Venezia, 19 febbraio 2013
Giampietro Pizzo
venerdì 15 febbraio 2013
Carnevale: vogliamo un bilancio sociale
Ancora una volta, inesorabile, è arrivato il Carnevale. “Venezia invasa”: questo uno dei titoli della stampa locale. 120 mila, 150 mila persone sono arrivate ogni giorno in città: due volte, o anche più, il numero dei residenti (i quali, nel frattempo, o hanno attraversato in senso contrario il Ponte della Libertà per fuggire all’invasione o si sono rifugiati nelle poche e sempre più esigue zone “nascoste” della città).

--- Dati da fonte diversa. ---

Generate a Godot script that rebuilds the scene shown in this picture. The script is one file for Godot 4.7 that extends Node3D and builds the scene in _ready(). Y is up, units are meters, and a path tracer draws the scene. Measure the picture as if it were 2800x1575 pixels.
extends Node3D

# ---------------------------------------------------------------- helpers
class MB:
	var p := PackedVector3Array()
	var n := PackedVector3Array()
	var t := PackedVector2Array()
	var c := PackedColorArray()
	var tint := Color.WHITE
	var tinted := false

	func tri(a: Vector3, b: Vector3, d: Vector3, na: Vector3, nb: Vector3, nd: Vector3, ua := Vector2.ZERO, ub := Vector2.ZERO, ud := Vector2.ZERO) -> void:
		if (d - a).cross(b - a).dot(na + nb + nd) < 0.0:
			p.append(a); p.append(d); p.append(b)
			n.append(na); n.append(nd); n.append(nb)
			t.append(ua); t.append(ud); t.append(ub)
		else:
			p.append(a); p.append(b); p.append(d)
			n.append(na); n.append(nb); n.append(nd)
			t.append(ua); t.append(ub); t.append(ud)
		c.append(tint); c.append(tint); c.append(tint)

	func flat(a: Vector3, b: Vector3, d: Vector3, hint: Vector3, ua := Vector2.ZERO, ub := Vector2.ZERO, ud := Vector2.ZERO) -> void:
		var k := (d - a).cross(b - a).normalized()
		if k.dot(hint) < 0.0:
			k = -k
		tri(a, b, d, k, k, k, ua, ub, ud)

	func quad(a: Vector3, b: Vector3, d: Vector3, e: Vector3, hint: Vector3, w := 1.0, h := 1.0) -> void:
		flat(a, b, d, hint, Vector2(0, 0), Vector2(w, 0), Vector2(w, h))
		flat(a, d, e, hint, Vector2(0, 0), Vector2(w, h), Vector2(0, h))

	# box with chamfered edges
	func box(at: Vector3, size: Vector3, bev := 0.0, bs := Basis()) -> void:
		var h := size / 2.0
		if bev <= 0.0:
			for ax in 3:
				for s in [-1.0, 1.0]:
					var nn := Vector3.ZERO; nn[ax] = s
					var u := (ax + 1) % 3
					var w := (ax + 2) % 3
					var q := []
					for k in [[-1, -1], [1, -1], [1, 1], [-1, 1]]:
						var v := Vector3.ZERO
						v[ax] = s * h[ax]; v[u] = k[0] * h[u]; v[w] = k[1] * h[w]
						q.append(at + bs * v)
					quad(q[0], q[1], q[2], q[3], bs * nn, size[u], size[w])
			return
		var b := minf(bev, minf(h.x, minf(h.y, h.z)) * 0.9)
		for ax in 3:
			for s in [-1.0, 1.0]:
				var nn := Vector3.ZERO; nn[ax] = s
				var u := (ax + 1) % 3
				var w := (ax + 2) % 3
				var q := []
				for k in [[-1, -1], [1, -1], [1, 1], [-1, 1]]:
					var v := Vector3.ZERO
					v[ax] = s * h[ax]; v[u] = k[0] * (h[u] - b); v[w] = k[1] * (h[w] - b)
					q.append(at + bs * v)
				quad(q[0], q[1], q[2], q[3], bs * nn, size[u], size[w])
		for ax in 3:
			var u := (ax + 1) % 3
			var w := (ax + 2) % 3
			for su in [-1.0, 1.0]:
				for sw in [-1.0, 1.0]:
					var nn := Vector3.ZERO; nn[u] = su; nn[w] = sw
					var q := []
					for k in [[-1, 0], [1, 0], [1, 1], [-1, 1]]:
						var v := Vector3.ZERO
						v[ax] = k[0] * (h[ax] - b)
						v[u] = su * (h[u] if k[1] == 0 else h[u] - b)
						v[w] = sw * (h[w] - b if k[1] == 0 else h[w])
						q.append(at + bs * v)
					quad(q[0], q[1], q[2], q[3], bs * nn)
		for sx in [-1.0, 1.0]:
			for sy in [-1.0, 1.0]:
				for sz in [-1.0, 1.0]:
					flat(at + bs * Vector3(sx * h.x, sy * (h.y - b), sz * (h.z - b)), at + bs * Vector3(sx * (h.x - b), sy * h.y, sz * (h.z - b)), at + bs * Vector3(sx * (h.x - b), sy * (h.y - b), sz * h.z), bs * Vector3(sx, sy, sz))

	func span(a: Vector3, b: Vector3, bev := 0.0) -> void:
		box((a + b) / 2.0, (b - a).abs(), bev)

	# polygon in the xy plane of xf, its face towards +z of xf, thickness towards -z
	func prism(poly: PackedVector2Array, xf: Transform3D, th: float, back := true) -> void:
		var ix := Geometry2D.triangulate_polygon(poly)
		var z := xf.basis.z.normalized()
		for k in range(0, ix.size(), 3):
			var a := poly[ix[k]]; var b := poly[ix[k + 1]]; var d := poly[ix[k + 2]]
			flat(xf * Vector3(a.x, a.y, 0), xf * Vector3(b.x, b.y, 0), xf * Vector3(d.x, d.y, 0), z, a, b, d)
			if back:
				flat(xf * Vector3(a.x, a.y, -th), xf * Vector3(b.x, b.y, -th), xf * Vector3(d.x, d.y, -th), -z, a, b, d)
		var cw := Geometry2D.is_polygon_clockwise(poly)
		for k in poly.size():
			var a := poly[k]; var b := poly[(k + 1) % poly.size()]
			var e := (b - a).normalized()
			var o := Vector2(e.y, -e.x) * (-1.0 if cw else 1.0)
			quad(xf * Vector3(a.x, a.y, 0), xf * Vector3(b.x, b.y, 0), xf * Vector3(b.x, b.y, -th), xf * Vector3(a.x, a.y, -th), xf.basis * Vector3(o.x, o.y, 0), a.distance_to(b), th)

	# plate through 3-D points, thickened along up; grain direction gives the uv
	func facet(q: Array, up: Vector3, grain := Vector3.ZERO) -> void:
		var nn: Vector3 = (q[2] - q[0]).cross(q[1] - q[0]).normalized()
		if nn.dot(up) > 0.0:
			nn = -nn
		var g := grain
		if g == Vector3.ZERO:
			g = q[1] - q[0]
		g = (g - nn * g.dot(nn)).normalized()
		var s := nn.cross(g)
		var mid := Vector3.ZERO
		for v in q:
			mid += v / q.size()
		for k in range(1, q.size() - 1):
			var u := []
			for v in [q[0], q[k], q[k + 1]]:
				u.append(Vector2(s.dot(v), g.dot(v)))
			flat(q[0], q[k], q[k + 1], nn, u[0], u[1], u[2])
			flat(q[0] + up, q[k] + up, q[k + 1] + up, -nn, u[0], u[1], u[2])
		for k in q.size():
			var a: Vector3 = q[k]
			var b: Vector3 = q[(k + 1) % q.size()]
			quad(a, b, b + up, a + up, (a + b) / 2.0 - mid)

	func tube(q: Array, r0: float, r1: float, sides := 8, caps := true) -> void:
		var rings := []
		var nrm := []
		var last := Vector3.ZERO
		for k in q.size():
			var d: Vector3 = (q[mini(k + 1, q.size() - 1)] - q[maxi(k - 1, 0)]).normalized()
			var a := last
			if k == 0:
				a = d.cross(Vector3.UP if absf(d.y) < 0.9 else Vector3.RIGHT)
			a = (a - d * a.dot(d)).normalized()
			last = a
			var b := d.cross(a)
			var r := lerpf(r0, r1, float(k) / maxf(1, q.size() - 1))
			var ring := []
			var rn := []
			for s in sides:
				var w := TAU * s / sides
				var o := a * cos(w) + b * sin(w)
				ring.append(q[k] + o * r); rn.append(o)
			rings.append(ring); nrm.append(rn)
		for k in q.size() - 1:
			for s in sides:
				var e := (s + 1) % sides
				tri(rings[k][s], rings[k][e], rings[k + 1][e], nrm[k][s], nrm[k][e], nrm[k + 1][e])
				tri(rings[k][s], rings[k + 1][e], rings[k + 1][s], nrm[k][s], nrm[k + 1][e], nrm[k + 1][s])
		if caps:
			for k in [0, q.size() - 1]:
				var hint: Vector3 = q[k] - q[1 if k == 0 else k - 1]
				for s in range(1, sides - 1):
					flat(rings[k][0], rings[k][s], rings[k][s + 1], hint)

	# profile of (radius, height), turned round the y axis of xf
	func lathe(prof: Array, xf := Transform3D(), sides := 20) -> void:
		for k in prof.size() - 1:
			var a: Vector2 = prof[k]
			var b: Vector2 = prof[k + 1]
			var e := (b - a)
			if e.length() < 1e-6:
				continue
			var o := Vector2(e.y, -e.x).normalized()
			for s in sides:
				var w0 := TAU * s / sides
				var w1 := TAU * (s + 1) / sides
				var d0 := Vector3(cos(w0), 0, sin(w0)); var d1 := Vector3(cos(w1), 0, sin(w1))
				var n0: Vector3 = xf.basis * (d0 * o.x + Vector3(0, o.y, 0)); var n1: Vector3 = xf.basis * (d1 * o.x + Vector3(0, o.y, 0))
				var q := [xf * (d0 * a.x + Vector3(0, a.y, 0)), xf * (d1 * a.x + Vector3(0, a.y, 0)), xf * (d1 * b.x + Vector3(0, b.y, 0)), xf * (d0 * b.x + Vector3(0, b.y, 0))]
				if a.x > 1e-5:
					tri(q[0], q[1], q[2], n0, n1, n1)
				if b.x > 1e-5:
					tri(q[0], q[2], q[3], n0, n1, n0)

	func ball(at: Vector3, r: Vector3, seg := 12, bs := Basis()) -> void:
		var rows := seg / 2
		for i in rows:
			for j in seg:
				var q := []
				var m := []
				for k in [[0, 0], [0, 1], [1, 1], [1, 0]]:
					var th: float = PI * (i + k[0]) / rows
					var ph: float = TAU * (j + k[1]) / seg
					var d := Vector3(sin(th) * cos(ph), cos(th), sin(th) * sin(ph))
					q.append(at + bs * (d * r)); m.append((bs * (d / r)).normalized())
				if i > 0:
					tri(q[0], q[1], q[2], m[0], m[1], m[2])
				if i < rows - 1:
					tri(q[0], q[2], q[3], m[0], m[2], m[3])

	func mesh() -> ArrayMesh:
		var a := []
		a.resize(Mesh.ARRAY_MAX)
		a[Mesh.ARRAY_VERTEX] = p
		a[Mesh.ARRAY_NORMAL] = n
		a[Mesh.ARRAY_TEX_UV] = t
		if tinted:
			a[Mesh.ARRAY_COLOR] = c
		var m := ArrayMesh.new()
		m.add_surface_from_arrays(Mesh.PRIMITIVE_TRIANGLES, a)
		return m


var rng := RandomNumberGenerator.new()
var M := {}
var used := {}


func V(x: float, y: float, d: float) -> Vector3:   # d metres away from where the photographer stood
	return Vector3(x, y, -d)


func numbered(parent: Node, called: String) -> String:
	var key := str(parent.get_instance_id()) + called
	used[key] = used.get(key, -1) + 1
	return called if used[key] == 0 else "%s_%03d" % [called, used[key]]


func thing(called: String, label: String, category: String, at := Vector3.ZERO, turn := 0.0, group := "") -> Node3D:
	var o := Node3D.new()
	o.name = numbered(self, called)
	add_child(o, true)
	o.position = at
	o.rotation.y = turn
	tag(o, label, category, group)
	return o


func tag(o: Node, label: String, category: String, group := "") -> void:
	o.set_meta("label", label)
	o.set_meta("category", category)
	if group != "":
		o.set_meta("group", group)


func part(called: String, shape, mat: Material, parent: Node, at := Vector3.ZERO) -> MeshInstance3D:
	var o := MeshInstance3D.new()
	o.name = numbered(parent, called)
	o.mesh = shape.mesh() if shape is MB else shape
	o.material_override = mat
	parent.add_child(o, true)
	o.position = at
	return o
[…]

Già lo sappiamo: per pochi giorni, si accenderanno duri battibecchi tra chi denuncia l’insostenibilità di un turismo invadente e onnivoro e chi, con scaltro realismo, ricorderà che di questo, cioè di turismo, e non di altro, vive la città.
Poi gli ultimi echi polemici svaniranno come neve al sole sino al sopraggiungere della prossima onda turistica.
Eppure il Carnevale non è l’Acqua alta, questo fenomeno non risponde a relativamente imprevedibili eventi atmosferici: no, il Carnevale è stato inventato, voluto e praticato dai decisori pubblici che hanno amministrato la città negli ultimi trent’anni (re-inventore del Carnevale fu negli anni ‘80 l’allora Assessore al Turismo Maurizio Cecconi).
“La città così muore” dichiarano taluni, dentro e fuori Ca’ Farsetti. “E’ il mercato, bellezza!” replicano altri dai posti di comando dell’Amministrazione comunale e da alcune associazioni di categoria (salvo poi periodicamente piangere per i transitori cali di presenze e chiedere interventi straordinari a sostegno).
Bene, prendiamo atto che vi siano punti di vista diversi in materia: taluni sottolineano prima di tutto il costo ambientale e sociale di questo tipo di turismo mentre talaltri, spesso in sordina, ricordano che questa è la vera ricchezza dell’economia cittadina.
Ma possiamo saperne di più, possiamo capire davvero cosa significhi per Venezia il flusso turistico dei grandi eventi? E’ dato conoscere prima di decidere e magari cambiare politica?
Gli strumenti esistono, basterebbe applicarli. Si chiamano, ad esempio, “bilancio sociale”.
Si tratta di misurare davvero le entrate economiche e sociali, private e pubbliche, del Carnevale e di confrontarle con le spese dirette e indirette collegate a questa situazione.
Per esempio: di quanto aumentano i ricavi degli operatori turistici veneziani e quanto di questo maggiore reddito si trasforma in gettito fiscale per le magre casse comunali?
Di quanto aumentano le spese comunali per la pulizia straordinaria delle vie cittadine, per i servizi di ordine pubblico e per la manutenzione ordinaria della città? Senza dimenticare nel calcolo le risorse pubbliche destinate al Carnevale dalla Venice Marketing Eventi.
Ma, sia chiaro, un bilancio sociale non può limitarsi a un mero calcolo economico. Occorrerà stimare quale sia il disagio per tanti residenti che deriva da un difficile se non impossibile accesso ordinario ai servizi cittadini - dal servizio di trasporto urbano al servizio di nettezza urbana che in alcune aree più o meno frequentate della città viene talvolta sospeso per dirottarlo in “zone più centrali”.
Tutto questo e molto altro ancora è sicuramente misurabile e calcolabile.
Chiediamo dunque che l’Amministrazione comunale si doti subito di questo strumento e lo presenti non appena concluso alla città.
Al di là dei soliti brontolii che durano poche ore e che nulla cambiano, sarebbe davvero un buon modo per conoscere finalmente i benefici e i costi di quello che ormai sembra essere un fenomeno ingestibile (molto più di tanti fenomeni atmosferici prevedibili e arginabili) e che invece può e deve essere governato. Si tratta di partire semplicemente dalla volontà e dalla decisione della comunità cittadina. Ma per questo bisogna sapere che cosa sta accadendo. Allora, per favore, calculemus!